Monday, June 28, 2010

Barrell Beach at Roanoke Island Scene of Intense Maritime Investigation

Institute for International Maritime Research, Inc:
Raleigh Colony Investigation Update 2010
By Bill Utley

Dr. Gordon Watts uses a hydro probe

Ray Hayes, Bill Utley, and Josh Daniel prepare to use the suction dredge.

The Institute for International Maritime Research, Inc (IIMR), working for the First Colony Foundation, and under the direction of Dr. Gordon Watts, assisted by Josh Daniel, Dr. Ray Hayes, and Bill Utley, conducted Part 1 of the 2010 continuing survey searching for the Lost Colony of 1587. The survey was conducted with the cooperation of the National Park Service. The work, which lasted from 16 to 22 May, consisted of sand lift operations testing a shallow area off the northeast end of Roanoke Island, NC.

Dr. Gordon Watts,Josh Daniel, and Ray Hayes at the barrel Well  Site.

Dr. Gordon Watts, Josh Daniel, and Ray Hayes at the barrel Well Site.
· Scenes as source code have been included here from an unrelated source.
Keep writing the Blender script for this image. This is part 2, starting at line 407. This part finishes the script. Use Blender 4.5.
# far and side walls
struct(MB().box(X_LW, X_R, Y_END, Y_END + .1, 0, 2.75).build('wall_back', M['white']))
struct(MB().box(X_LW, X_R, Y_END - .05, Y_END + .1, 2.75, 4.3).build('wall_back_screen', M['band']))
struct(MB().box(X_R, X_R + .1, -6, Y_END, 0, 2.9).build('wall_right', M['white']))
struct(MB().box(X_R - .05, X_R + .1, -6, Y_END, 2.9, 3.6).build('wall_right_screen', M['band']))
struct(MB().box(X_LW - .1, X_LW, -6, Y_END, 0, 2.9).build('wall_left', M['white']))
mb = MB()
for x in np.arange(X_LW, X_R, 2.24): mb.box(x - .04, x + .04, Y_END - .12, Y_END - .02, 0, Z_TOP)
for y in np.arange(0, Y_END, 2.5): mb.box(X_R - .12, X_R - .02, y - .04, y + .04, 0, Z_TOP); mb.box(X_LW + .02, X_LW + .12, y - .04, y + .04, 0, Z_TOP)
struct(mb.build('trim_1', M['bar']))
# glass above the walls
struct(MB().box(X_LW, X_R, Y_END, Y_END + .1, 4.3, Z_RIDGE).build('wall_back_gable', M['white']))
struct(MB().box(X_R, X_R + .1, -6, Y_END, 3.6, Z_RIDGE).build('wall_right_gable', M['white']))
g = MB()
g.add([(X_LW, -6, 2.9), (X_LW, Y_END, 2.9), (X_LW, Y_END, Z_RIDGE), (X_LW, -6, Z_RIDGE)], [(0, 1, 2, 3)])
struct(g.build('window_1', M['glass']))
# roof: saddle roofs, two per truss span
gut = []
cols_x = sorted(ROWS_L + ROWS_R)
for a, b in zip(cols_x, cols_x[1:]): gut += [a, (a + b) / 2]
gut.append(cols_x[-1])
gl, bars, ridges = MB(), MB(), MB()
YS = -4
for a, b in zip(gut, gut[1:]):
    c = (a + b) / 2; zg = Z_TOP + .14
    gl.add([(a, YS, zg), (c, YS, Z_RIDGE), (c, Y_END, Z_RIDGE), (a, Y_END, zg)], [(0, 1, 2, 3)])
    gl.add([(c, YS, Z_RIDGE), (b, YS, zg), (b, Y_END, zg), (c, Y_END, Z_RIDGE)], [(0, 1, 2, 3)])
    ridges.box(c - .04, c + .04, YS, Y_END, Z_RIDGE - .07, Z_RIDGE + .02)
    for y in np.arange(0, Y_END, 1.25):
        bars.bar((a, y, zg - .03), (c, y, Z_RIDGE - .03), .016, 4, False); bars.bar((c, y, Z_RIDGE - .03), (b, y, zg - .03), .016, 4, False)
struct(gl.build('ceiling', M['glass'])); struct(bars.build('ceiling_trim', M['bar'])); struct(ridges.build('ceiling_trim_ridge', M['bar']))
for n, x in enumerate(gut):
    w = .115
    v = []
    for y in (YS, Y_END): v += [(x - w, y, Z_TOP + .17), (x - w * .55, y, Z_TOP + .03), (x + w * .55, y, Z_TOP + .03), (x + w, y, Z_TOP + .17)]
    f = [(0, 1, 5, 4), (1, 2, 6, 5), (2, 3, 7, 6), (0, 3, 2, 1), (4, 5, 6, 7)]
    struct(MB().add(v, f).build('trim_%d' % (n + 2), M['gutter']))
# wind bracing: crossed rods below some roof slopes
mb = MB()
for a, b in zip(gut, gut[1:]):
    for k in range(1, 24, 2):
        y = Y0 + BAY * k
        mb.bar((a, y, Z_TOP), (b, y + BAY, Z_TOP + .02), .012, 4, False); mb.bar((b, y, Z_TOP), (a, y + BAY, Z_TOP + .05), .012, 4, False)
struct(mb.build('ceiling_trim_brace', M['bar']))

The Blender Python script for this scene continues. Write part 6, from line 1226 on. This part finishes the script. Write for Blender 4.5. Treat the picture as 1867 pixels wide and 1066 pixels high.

The area, known locally as “barrel beach”, is an area in National Park Service waters adjoining Fort Raleigh Park land. It was in the area in the 1990s that the remains of two barrel wells were found just off a small sand beach in very shallow water. Barrel wells were a common land feature, particularly in new settlements, but anywhere water was needed and not readily visible. It simply meant that wells were dug and barrels, or their equivalent (even a large hollwed tree could be used), were used to line the hole as it got deeper - in place of later bricks and stone in more settled areas. It was also in this area that an axe head was found dating back to the end of the 16th century.

Wind conditions plagued the first three days of the effort. Since the area is so shallow, relatively calm conditions were needed to position the support boat, which had to anchor just off a submerged anti-erosion barrier. The boat was needed to deploy and run the sand lift, and the water depth was just under 4 feet at the anchor spot.